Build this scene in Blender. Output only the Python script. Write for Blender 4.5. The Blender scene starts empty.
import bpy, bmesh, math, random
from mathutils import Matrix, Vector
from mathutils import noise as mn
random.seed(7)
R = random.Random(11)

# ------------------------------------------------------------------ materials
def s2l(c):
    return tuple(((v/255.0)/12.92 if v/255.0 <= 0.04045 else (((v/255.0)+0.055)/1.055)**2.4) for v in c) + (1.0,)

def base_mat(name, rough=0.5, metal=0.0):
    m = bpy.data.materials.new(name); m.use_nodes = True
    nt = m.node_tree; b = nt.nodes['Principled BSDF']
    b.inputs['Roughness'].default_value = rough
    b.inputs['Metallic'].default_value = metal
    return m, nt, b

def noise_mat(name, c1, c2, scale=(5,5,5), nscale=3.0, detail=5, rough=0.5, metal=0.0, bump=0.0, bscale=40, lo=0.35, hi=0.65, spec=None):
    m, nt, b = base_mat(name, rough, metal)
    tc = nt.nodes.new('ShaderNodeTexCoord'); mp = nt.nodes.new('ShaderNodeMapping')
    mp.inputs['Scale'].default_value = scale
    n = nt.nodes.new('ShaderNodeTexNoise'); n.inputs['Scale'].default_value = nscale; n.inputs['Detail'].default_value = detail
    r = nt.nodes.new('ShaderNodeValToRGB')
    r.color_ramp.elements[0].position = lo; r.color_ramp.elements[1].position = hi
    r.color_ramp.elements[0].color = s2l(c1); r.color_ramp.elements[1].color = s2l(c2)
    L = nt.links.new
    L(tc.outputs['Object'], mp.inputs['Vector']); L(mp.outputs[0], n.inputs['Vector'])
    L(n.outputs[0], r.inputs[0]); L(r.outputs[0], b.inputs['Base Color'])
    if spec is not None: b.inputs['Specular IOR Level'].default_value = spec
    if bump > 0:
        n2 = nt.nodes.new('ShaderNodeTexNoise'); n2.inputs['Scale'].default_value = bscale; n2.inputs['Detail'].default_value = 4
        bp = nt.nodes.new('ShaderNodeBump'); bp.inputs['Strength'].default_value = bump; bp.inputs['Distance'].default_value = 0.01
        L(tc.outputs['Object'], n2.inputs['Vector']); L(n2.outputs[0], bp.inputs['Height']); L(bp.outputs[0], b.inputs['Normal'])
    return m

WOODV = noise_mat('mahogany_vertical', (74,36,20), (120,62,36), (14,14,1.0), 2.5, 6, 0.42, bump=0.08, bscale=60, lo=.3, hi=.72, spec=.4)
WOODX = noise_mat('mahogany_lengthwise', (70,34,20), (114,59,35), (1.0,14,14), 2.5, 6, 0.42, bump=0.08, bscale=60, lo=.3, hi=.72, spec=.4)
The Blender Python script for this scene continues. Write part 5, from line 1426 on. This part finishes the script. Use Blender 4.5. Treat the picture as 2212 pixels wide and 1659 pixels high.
====
» **WRITTEN INSTRUCTION**
Reproduce the material verbatim, line by line.

» **EXERCISE OUTPUT**
Build this scene in Blender. Output only the Python script. Write for Blender 4.5. The Blender scene starts empty.
import bpy, bmesh, math, random
from mathutils import Matrix, Vector
from mathutils import noise as mn
random.seed(7)
R = random.Random(11)

# ------------------------------------------------------------------ materials
def s2l(c):
    return tuple(((v/255.0)/12.92 if v/255.0 <= 0.04045 else (((v/255.0)+0.055)/1.055)**2.4) for v in c) + (1.0,)

def base_mat(name, rough=0.5, metal=0.0):
    m = bpy.data.materials.new(name); m.use_nodes = True
    nt = m.node_tree; b = nt.nodes['Principled BSDF']
    b.inputs['Roughness'].default_value = rough
    b.inputs['Metallic'].default_value = metal
    return m, nt, b

def noise_mat(name, c1, c2, scale=(5,5,5), nscale=3.0, detail=5, rough=0.5, metal=0.0, bump=0.0, bscale=40, lo=0.35, hi=0.65, spec=None):
    m, nt, b = base_mat(name, rough, metal)
    tc = nt.nodes.new('ShaderNodeTexCoord'); mp = nt.nodes.new('ShaderNodeMapping')
    mp.inputs['Scale'].default_value = scale
    n = nt.nodes.new('ShaderNodeTexNoise'); n.inputs['Scale'].default_value = nscale; n.inputs['Detail'].default_value = detail
    r = nt.nodes.new('ShaderNodeValToRGB')
    r.color_ramp.elements[0].position = lo; r.color_ramp.elements[1].position = hi
    r.color_ramp.elements[0].color = s2l(c1); r.color_ramp.elements[1].color = s2l(c2)
    L = nt.links.new
    L(tc.outputs['Object'], mp.inputs['Vector']); L(mp.outputs[0], n.inputs['Vector'])
    L(n.outputs[0], r.inputs[0]); L(r.outputs[0], b.inputs['Base Color'])
    if spec is not None: b.inputs['Specular IOR Level'].default_value = spec
    if bump > 0:
        n2 = nt.nodes.new('ShaderNodeTexNoise'); n2.inputs['Scale'].default_value = bscale; n2.inputs['Detail'].default_value = 4
        bp = nt.nodes.new('ShaderNodeBump'); bp.inputs['Strength'].default_value = bump; bp.inputs['Distance'].default_value = 0.01
        L(tc.outputs['Object'], n2.inputs['Vector']); L(n2.outputs[0], bp.inputs['Height']); L(bp.outputs[0], b.inputs['Normal'])
    return m

WOODV = noise_mat('mahogany_vertical', (74,36,20), (120,62,36), (14,14,1.0), 2.5, 6, 0.42, bump=0.08, bscale=60, lo=.3, hi=.72, spec=.4)
WOODX = noise_mat('mahogany_lengthwise', (70,34,20), (114,59,35), (1.0,14,14), 2.5, 6, 0.42, bump=0.08, bscale=60, lo=.3, hi=.72, spec=.4)
The Blender Python script for this scene continues. Write part 5, from line 1426 on. This part finishes the script. Use Blender 4.5. Treat the picture as 2212 pixels wide and 1659 pixels high.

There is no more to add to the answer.